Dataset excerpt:
============================================================

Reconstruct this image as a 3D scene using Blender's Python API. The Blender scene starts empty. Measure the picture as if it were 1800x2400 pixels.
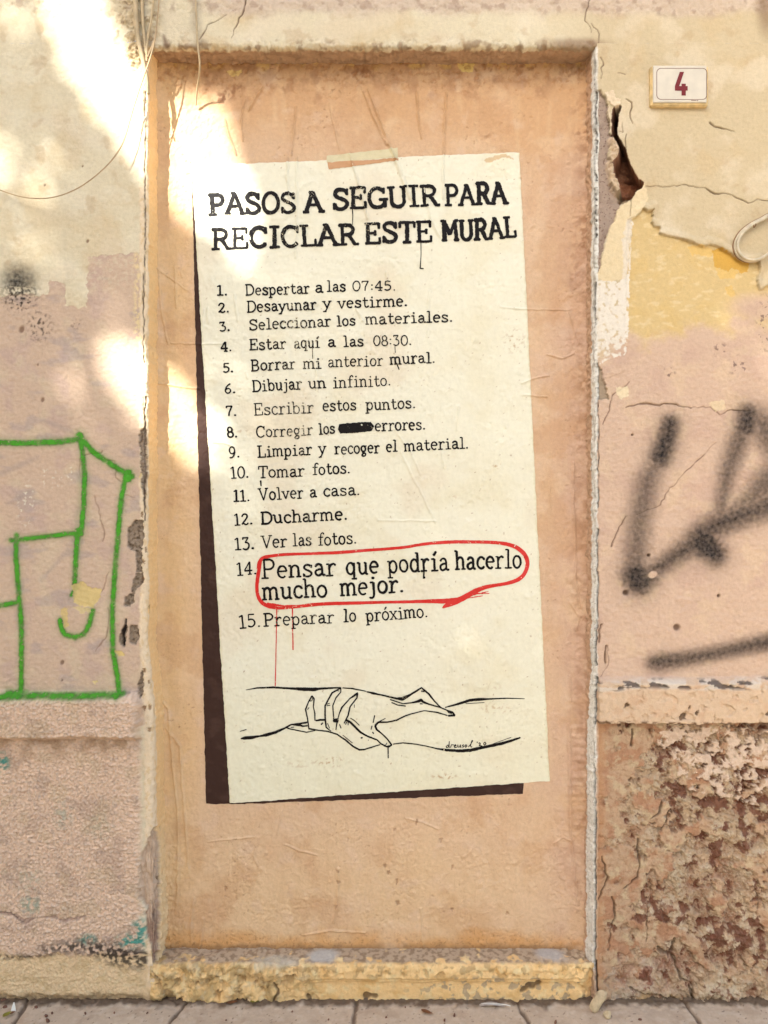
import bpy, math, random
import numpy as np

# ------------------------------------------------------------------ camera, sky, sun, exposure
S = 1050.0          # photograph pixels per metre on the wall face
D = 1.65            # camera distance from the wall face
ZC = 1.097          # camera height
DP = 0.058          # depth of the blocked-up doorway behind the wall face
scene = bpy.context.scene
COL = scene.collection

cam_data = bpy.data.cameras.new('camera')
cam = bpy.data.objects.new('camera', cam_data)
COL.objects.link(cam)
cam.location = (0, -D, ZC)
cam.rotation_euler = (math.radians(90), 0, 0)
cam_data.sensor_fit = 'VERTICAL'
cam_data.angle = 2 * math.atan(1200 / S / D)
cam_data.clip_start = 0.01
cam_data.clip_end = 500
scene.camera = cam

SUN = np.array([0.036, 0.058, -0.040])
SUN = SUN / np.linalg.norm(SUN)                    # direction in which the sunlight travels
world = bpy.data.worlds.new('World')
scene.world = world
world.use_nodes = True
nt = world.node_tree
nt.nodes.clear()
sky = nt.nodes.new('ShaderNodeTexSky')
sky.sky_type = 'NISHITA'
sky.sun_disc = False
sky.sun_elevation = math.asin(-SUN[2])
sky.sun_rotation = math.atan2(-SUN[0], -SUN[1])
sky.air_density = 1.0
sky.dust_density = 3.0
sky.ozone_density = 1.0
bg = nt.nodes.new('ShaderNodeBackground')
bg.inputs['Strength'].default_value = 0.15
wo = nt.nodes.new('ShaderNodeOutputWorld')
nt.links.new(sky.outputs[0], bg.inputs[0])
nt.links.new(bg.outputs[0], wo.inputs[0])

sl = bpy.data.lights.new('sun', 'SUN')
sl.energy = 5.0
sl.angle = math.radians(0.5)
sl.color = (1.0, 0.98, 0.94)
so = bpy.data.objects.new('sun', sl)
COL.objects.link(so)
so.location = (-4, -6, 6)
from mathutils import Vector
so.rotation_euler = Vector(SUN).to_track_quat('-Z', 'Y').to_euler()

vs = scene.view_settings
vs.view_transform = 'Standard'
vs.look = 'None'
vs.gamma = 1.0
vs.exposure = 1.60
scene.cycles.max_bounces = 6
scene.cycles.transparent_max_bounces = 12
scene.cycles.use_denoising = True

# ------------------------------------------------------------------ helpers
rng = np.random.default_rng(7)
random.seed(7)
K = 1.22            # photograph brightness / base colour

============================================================

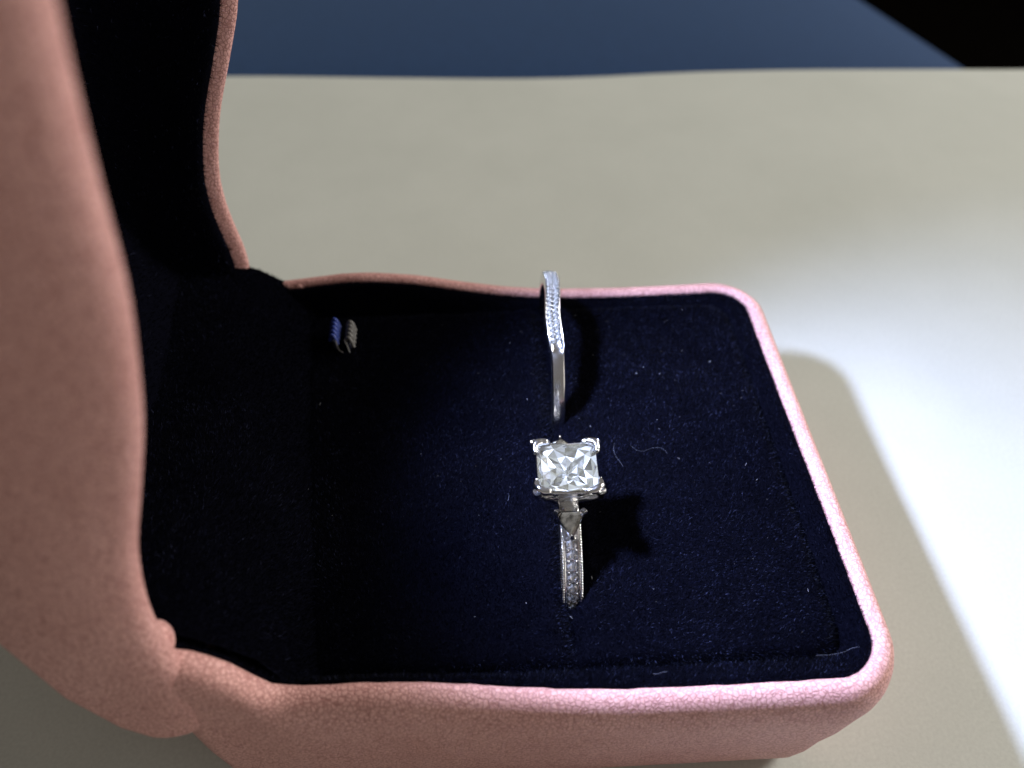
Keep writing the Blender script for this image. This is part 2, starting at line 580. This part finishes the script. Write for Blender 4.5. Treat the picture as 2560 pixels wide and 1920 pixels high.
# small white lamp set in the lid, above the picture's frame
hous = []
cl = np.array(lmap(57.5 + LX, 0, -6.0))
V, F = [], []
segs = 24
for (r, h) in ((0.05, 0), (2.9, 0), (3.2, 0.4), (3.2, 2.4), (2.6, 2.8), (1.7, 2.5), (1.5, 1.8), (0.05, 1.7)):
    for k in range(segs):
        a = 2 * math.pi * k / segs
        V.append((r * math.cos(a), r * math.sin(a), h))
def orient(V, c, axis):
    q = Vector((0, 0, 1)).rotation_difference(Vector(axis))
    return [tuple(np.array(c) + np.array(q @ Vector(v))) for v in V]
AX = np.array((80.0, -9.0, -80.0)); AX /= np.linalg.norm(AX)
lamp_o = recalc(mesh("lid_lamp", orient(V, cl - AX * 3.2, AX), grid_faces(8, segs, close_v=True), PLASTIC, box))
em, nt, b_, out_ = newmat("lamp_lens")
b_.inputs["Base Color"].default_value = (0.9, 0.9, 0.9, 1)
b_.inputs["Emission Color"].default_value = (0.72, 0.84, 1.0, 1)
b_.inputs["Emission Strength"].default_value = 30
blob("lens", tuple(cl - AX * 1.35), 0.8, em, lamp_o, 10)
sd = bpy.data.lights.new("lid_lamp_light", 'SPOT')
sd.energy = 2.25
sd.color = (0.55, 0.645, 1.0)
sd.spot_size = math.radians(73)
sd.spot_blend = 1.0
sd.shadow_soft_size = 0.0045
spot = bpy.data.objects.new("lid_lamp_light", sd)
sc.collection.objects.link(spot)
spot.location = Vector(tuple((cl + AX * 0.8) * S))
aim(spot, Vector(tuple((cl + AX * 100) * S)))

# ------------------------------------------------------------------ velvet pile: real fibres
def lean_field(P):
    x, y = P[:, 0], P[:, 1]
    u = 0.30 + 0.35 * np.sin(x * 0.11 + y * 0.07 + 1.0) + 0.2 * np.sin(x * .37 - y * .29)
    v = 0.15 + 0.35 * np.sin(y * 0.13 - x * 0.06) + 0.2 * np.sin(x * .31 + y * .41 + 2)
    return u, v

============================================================

Keep to the lines between the line with "Reconstruct this image" and the line with "nt.links.new(bg.outputs[0], wo.inputs[0])", inclusive, and transcribe them without pictures.

▸ **CORRECT RESPONSE**:
Reconstruct this image as a 3D scene using Blender's Python API. The Blender scene starts empty. Measure the picture as if it were 1800x2400 pixels.
import bpy, math, random
import numpy as np

# ------------------------------------------------------------------ camera, sky, sun, exposure
S = 1050.0          # photograph pixels per metre on the wall face
D = 1.65            # camera distance from the wall face
ZC = 1.097          # camera height
DP = 0.058          # depth of the blocked-up doorway behind the wall face
scene = bpy.context.scene
COL = scene.collection

cam_data = bpy.data.cameras.new('camera')
cam = bpy.data.objects.new('camera', cam_data)
COL.objects.link(cam)
cam.location = (0, -D, ZC)
cam.rotation_euler = (math.radians(90), 0, 0)
cam_data.sensor_fit = 'VERTICAL'
cam_data.angle = 2 * math.atan(1200 / S / D)
cam_data.clip_start = 0.01
cam_data.clip_end = 500
scene.camera = cam

SUN = np.array([0.036, 0.058, -0.040])
SUN = SUN / np.linalg.norm(SUN)                    # direction in which the sunlight travels
world = bpy.data.worlds.new('World')
scene.world = world
world.use_nodes = True
nt = world.node_tree
nt.nodes.clear()
sky = nt.nodes.new('ShaderNodeTexSky')
sky.sky_type = 'NISHITA'
sky.sun_disc = False
sky.sun_elevation = math.asin(-SUN[2])
sky.sun_rotation = math.atan2(-SUN[0], -SUN[1])
sky.air_density = 1.0
sky.dust_density = 3.0
sky.ozone_density = 1.0
bg = nt.nodes.new('ShaderNodeBackground')
bg.inputs['Strength'].default_value = 0.15
wo = nt.nodes.new('ShaderNodeOutputWorld')
nt.links.new(sky.outputs[0], bg.inputs[0])
nt.links.new(bg.outputs[0], wo.inputs[0])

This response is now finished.